SM: What are your key investments and the rationale behind making those investments. This will help entrepreneurs understand how you process deals.
SC: Some recent consumer internet investments of ours include Indiatimes, Shaadi, Travelguru, Tutorvista and Guruji. They all share the characteristics of targeting large potential markets and strong management teams.

SM: What kinds of deals are you interested in seeing?
* Describe, in some detail, the last deal you funded, and your rationale behind funding it.
* Do you fund capital-intensive deals?
* Do you fund built-to-flip deals?
* Do you fund “hits” businesses?

SC: We recently funded Shaadi, which is the leading matrimonial site for Indians globally. We feel that the company has a large market opportunity and a strong management team, and has built a business model that can be highly profitable.

We only fund companies that have the potential to be large – we don’t think about companies in terms of flips or hits.

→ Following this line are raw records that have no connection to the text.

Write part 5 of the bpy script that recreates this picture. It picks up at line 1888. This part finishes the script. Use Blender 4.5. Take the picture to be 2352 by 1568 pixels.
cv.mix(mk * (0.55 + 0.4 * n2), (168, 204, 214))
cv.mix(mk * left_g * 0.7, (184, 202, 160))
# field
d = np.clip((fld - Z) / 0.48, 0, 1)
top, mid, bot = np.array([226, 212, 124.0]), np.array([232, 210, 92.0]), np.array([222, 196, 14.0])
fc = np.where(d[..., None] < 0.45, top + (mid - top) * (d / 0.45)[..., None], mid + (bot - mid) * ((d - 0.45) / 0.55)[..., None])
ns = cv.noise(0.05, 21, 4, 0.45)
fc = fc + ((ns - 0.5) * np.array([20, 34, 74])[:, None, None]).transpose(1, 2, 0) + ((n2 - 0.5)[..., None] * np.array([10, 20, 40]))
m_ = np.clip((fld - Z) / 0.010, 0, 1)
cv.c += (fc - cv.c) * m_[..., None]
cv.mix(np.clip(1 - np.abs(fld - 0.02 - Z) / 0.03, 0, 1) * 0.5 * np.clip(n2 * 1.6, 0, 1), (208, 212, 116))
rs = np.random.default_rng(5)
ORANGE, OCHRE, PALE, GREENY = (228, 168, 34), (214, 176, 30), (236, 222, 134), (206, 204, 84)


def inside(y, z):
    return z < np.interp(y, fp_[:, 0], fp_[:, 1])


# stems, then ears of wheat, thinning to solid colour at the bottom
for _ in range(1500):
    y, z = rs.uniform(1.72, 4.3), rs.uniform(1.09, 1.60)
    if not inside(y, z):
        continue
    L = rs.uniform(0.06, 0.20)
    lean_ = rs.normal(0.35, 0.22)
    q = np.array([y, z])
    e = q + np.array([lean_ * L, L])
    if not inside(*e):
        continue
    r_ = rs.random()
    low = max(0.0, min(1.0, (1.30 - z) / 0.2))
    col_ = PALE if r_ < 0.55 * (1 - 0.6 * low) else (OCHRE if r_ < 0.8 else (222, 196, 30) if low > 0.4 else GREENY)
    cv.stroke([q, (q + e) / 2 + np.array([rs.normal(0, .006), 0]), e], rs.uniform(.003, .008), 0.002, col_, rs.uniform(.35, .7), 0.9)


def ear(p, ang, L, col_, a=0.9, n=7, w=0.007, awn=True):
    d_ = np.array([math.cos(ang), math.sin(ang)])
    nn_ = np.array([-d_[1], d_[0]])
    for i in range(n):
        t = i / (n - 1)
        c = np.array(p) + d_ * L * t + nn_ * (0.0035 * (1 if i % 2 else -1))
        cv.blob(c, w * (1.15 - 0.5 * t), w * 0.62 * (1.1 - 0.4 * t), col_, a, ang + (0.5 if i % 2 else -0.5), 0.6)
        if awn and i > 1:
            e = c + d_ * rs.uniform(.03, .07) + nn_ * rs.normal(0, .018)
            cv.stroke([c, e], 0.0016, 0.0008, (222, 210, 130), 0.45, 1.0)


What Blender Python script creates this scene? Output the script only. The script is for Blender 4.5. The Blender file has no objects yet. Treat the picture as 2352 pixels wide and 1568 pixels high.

SM: Describe your ideal entrepreneur.
SC: Hungry, motivated, very driven to succeed. Wants to prove something. Has a deep understanding of the customer problem he or she is trying to address.

SM: Which VCs do you like to work with as part of a syndicate?
SC: We work with a broad range of firms, depending on what is best for the entrepreneur in terms of providing complimentary networks and knowledge.

SM: What is your thesis on entrepreneurial / investment opportunities given the state of the market? What markets are likely to crash? What markets are likely to open up?
SC: We prefer not to comment publicly on markets where we haven’t invested yet.

For entrepreneurs working on consumer internet and mobile businesses in India, clearly, Sumir is one of the most important people to call. Mostly, however, don’t expect powerpoint financing. You’re going to have to make some pre-seed investment before you approach Sequoia. Mark Kvamme told me a few months back, that the ONLY successful investment they have ever made where the company did not already have traction was Paypal. I am pretty sure, Sumir and his team will follow the exact same tenet in India.

However, if you have managed to get things off the ground, and believe you have a business plan hypothesis that scales, Sequoia has tremendous reach, and Sumir can help you access that.